** start **

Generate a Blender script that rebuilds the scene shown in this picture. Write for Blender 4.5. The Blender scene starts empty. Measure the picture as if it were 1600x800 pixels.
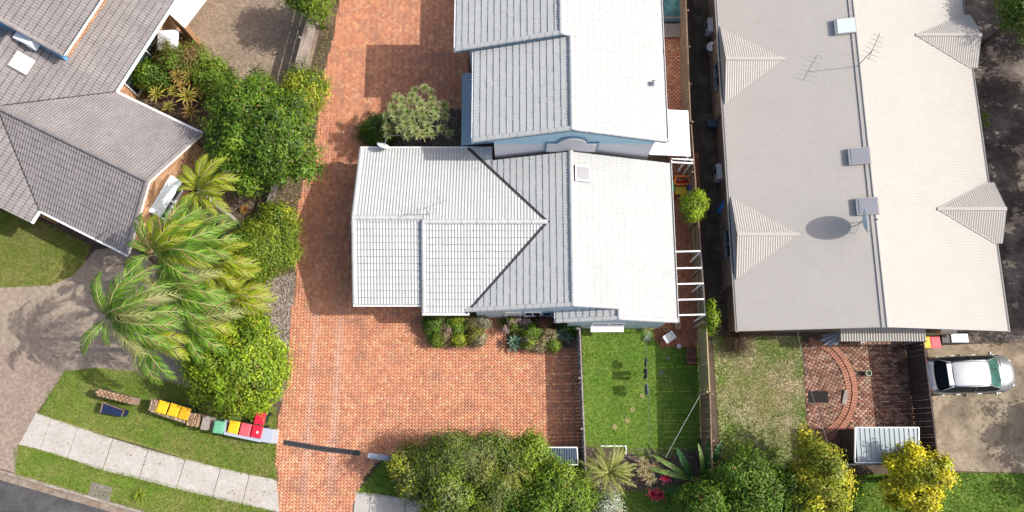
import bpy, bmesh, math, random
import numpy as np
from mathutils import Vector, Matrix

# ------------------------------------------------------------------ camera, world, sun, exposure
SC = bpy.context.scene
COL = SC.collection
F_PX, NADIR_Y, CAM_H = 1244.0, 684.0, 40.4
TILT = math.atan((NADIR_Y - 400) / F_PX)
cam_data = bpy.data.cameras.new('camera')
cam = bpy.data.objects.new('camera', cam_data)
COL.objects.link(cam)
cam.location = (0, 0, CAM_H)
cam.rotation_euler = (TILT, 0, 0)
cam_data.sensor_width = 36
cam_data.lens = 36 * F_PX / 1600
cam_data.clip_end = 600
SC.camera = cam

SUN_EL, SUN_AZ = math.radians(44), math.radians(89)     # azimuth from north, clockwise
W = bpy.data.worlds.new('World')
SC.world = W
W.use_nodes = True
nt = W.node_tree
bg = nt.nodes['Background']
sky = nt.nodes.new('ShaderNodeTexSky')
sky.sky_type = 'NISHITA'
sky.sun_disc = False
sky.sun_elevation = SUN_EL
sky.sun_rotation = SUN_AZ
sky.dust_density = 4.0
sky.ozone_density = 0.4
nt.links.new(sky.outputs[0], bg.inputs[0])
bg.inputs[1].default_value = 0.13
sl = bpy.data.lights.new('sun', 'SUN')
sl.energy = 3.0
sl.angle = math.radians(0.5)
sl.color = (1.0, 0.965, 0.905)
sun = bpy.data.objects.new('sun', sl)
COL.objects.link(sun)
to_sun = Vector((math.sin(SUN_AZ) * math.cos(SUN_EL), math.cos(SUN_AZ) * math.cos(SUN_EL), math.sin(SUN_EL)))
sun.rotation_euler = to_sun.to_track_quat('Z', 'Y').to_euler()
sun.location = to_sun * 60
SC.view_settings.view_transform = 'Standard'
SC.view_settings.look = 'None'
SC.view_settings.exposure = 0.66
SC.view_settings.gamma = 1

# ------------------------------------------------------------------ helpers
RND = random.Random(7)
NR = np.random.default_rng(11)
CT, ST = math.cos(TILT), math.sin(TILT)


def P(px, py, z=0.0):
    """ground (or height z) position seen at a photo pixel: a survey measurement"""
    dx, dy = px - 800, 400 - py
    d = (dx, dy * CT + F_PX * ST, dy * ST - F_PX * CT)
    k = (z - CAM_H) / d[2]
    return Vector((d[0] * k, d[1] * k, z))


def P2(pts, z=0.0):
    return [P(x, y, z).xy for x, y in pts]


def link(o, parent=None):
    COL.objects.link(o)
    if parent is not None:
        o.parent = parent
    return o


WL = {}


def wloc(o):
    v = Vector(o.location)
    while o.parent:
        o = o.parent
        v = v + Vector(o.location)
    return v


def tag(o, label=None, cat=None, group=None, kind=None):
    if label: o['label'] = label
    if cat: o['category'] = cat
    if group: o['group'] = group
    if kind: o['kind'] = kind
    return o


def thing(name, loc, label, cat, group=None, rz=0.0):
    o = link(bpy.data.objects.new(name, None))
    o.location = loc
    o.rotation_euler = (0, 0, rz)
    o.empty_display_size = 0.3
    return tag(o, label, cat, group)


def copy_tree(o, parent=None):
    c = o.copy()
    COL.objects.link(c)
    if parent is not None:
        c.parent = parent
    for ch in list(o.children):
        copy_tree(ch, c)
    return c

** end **

> _What this task involves_
Emit the lines of the material exactly, from its first line to the line containing "SC.camera = cam", inclusive; leave every picture out.

> _Result for this exercise_
Generate a Blender script that rebuilds the scene shown in this picture. Write for Blender 4.5. The Blender scene starts empty. Measure the picture as if it were 1600x800 pixels.
import bpy, bmesh, math, random
import numpy as np
from mathutils import Vector, Matrix

# ------------------------------------------------------------------ camera, world, sun, exposure
SC = bpy.context.scene
COL = SC.collection
F_PX, NADIR_Y, CAM_H = 1244.0, 684.0, 40.4
TILT = math.atan((NADIR_Y - 400) / F_PX)
cam_data = bpy.data.cameras.new('camera')
cam = bpy.data.objects.new('camera', cam_data)
COL.objects.link(cam)
cam.location = (0, 0, CAM_H)
cam.rotation_euler = (TILT, 0, 0)
cam_data.sensor_width = 36
cam_data.lens = 36 * F_PX / 1600
cam_data.clip_end = 600
SC.camera = cam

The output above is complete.